According to a study by the Access Group, master’s degree holders between the ages of 35 and 44 earn incomes 23 percent higher than those with bachelor’s degrees. But that’s not what motivated WGU Indiana graduates Matthew Smith and Jody Sloan to earn their master’s degree in business administration (MBA). Both turned to the business degree program for career advancement.

Smith wanted to make a career change. He started his career at Blockbuster and earned a bachelor’s degree in business entertainment, in hopes of getting on a managerial track. But when Dish Network acquired the company in 2011, he was laid off. He found a job at Eli Lilly and Company in the production department, ordering and dispensing materials. That’s when he found a passion for safety procedures and processes.
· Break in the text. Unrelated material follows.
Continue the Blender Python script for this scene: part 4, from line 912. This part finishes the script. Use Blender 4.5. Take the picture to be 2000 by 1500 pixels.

He wanted to pursue a career in that field, but his undergraduate degree wasn’t getting him many interviews. “I needed some other kind of degree that would help me get out of the realm of someone looking at my résumé and saying, ‘Entertainment business, what is he going to do for us?’” Smith said.
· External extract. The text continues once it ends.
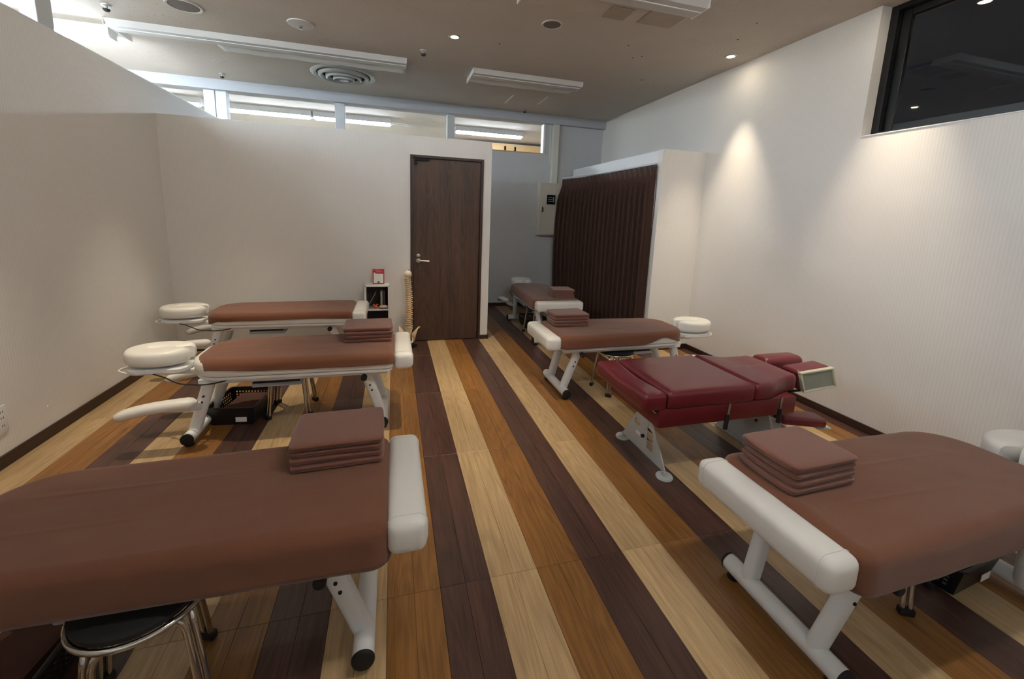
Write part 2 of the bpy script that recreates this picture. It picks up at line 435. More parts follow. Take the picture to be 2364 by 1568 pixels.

Sloan was working as operations manager at Navient, his employer since 1994. His undergraduate degree was in business administration, but he believed an MBA would help him advance more quickly at the company.

After doing research, both decided to pursue their MBA at WGU Indiana because of its flexible, online approach and competency-based education model, which allowed them to accelerate through the program.

Sloan took thirteen months to earn his degree in 2011, while working up to fifty hours a week at Navient. He completed many of his studies during holiday and vacation times. “The only thing I would have done differently in pursuing my MBA is that I would have done it sooner,” he said.

Smith earned his MBA in management strategy in fifteen months, in 2015, and said he appreciated setting his own pace. “When I got motivated to complete a class quickly, I could sometimes complete it in a number of days,” he said. “With my undergraduate degree, it was completely online, but it required that you complete one class over a month-long period.”

Both now have jobs they find challenging and satisfying. Sloan is senior director of Vendor Management and Compliance at Navient. Smith is environmental health and safety supervisor at US Ecology, a waste management services company in Indianapolis. “I don’t think they would have taken a second look at me without my graduate degree,” Smith said.